Second example: Archbishops or Patriarchs, contested by the secular power and the body of the Hierarchy, i.e. of co-bishops, refuse to resign, resorting to the basic dogmatic and ecclesiastic principle, that they were elected and enthroned through the Grace of God, invoked by the electors, during the electoral process. We may cite for instance the great Saint of the Christian Church, St. John Chrysostom, Archbishop of Constantinople. The royal authority, the palace of Constantinople, and the majority of bishops had officially and insistently demanded his resignation, to overthrow him for having castigated the behaviour of the political and Episcopal officers. Not having resigned, he faced exile and hardship of all kinds, always thanking and worshipping God, for all the suffering and unfairness he was experiencing.

Third example: There have been cases of Patriarchs, during the Ottoman rule in the East, i.e. in the regions of the four First-born Patriarchates, who were forced to resign because of the general political and ecclesiastic conditions, despite being wronged, and who were later recalled to the same or to another Patriarchal throne, by the same persons who had initially forced them to resign, because the conditions had in the meantime changed in their favour. Moreover, this applies not just once, but twice or thrice, to the same person.

Fourth example: There have been cases of Patriarchs, even in the very same Patriarchate of Jerusalem, who were forced to abandon their throne under the pressure of the entire Brotherhood of the Holy Sepulchre, and by political actors during the Ottoman rule. However, these Patriarchs resisted, insisting to prove their rightfulness and, ultimately, the political authority that had recognised them and revoked its recognition, aligned with them, forcing the opposing members of the Brotherhood to subside, and other actors to mutually apologise and to reinstate calmness. This is what the Ecclesiastic History teaches us.

(c) The author's position: Considering all of the above, we had in the past presented the idea to the current Patriarch of Jerusalem, Irineos, describing to him the historical experience. It is our sound belief, from our research, that the Patriarch is the victim of a faction or a wider conspiracy, and has therefore been overtly wronged in the matters where he is indeed right. However, we estimate that if Israel has decided to proceed to the revocation of his recognition by recognising Theophilos, Irineos should consider the option of negotiating his resignation, at least temporarily, and to ease his mind. If the conditions are favourable in the future, and with the will of God, he might be called to pursue his work, again as an active Patriarch of Jerusalem.

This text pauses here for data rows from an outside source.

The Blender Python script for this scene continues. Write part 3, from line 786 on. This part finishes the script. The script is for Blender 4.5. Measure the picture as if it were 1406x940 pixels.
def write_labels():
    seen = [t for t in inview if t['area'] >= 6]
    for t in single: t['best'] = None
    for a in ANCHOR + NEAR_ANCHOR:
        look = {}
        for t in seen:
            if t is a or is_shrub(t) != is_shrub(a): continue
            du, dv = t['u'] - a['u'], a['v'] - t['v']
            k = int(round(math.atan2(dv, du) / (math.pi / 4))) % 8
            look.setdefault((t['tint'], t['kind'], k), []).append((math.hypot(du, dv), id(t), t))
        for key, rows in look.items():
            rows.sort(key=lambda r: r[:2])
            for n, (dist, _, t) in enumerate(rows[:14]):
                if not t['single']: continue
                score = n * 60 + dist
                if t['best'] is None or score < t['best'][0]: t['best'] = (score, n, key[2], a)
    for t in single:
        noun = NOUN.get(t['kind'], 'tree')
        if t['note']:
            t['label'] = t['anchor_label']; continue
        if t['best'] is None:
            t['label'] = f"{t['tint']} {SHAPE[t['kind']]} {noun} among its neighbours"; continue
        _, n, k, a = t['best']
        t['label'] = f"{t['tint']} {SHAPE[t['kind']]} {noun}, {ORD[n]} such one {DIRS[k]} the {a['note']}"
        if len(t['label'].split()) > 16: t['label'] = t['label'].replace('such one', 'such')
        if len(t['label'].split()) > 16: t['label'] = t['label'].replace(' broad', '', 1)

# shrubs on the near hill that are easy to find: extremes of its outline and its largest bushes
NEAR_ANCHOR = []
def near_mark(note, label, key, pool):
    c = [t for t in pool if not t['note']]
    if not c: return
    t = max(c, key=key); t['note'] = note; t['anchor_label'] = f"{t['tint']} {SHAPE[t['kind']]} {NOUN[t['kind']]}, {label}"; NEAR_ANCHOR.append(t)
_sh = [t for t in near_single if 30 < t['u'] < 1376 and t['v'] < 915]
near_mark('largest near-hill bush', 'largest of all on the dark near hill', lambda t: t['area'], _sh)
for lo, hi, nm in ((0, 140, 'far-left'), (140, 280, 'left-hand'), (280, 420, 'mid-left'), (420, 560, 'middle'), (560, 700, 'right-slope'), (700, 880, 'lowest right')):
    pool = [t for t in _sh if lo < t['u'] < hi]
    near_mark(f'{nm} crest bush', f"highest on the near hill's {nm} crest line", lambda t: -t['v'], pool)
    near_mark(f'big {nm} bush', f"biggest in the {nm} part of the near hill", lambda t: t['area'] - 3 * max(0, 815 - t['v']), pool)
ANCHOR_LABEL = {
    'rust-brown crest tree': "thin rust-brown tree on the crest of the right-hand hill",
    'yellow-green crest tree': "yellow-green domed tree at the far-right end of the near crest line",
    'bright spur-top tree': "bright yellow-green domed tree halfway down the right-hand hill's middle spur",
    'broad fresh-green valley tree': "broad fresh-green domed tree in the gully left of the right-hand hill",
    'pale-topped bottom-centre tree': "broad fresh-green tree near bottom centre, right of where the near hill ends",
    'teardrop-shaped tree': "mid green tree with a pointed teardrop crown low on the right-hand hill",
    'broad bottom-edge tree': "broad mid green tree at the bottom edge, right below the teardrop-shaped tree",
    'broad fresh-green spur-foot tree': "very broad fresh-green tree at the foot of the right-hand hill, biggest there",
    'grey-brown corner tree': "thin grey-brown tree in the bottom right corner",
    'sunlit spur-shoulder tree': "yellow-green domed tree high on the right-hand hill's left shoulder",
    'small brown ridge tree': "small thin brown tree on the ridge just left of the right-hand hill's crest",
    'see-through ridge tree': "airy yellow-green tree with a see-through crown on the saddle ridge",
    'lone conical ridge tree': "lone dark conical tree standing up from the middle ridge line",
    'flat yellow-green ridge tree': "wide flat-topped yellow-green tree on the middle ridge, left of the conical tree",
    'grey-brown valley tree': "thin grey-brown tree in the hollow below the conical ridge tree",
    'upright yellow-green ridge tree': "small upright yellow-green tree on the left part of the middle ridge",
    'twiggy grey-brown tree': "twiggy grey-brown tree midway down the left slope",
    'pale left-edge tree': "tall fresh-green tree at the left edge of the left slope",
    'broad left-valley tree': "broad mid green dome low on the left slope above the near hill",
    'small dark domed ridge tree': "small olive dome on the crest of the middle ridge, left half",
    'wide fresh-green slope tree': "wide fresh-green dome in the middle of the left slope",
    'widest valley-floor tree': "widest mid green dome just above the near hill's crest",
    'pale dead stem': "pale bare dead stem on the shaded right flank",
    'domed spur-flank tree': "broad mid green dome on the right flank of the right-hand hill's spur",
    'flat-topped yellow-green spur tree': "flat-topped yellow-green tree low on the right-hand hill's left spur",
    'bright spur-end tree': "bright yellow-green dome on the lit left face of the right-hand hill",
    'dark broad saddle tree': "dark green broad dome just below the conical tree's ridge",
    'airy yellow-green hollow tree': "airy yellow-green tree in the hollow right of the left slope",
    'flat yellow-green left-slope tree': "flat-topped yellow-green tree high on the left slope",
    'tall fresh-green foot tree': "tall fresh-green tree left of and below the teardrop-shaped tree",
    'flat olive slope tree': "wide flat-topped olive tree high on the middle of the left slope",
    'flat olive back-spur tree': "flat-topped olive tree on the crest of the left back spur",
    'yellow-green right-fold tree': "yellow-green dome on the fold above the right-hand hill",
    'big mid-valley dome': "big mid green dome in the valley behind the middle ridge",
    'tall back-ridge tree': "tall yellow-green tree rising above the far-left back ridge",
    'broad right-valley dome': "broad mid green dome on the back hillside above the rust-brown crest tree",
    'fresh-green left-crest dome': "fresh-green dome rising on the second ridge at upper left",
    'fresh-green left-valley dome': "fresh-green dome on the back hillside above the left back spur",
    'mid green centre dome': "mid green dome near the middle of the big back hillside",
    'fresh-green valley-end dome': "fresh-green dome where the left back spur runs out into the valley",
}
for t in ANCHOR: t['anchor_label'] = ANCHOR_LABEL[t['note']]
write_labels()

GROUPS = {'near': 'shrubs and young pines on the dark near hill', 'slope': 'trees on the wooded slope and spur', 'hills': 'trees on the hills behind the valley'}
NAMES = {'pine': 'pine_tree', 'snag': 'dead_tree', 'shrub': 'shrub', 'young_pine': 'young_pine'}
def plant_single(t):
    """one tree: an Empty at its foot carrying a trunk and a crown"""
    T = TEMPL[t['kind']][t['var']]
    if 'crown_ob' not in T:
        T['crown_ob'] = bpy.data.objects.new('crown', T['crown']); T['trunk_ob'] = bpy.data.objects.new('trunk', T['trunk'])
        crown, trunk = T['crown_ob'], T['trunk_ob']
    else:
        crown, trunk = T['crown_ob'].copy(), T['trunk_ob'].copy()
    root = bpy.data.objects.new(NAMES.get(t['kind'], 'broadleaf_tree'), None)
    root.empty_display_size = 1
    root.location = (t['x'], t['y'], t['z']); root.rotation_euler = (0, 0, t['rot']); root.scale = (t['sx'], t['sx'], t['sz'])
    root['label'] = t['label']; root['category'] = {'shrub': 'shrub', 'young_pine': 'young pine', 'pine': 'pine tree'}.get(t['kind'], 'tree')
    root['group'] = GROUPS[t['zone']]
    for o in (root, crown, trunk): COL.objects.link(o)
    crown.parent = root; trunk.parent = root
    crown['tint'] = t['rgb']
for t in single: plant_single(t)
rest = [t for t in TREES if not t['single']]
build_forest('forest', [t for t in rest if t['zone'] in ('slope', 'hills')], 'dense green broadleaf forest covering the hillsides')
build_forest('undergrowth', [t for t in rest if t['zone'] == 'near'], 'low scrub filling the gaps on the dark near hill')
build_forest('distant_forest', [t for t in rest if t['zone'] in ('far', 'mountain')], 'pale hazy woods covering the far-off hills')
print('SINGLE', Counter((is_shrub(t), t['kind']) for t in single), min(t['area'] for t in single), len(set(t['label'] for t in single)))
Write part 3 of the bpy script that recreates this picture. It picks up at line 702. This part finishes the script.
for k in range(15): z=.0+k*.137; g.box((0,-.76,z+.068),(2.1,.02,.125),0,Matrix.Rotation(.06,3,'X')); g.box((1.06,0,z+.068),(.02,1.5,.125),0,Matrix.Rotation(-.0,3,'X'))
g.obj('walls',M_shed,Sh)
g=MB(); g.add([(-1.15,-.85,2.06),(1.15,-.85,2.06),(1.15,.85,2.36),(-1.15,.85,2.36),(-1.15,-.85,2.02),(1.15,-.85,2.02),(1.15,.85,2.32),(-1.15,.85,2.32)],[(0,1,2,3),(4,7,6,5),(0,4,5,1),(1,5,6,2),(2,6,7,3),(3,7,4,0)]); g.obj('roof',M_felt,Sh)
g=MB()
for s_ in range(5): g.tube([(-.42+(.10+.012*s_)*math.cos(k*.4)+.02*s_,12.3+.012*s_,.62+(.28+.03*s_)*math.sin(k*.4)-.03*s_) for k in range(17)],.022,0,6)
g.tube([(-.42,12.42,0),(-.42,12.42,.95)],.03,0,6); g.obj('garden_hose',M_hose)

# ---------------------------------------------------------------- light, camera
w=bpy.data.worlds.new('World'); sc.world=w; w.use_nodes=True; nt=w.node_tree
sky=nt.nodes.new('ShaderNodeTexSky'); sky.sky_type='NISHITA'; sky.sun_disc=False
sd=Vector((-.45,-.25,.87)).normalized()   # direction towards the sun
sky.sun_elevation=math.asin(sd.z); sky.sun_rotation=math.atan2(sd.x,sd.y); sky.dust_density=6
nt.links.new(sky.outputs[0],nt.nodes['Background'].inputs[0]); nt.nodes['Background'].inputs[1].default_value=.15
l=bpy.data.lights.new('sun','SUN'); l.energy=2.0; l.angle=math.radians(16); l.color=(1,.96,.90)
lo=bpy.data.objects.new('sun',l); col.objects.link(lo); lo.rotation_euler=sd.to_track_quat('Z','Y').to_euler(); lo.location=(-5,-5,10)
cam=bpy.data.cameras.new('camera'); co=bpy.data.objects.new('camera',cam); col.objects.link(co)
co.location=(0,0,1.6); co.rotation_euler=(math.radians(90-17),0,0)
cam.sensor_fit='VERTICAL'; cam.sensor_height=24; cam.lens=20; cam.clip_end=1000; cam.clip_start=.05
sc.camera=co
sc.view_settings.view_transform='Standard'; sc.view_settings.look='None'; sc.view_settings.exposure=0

From the viewpoint of an ecclesiastic historian, the term “Patriarchate of Jerusalem” is meant to refer to the one and only historically authentic Patriarchate of Jerusalem, the one that is recognised internationally and pan-orthodoxically as the “Greek Orthodox Patriarchate of Jerusalem”, because the other Patriarchates of Jerusalem have been born out of anomalous conditions, especially after the Crusades of the West against the East, rallied to “liberate” the Holy pan-Christian and pan-Orthodox Pilgrimages, since the 11th century AD.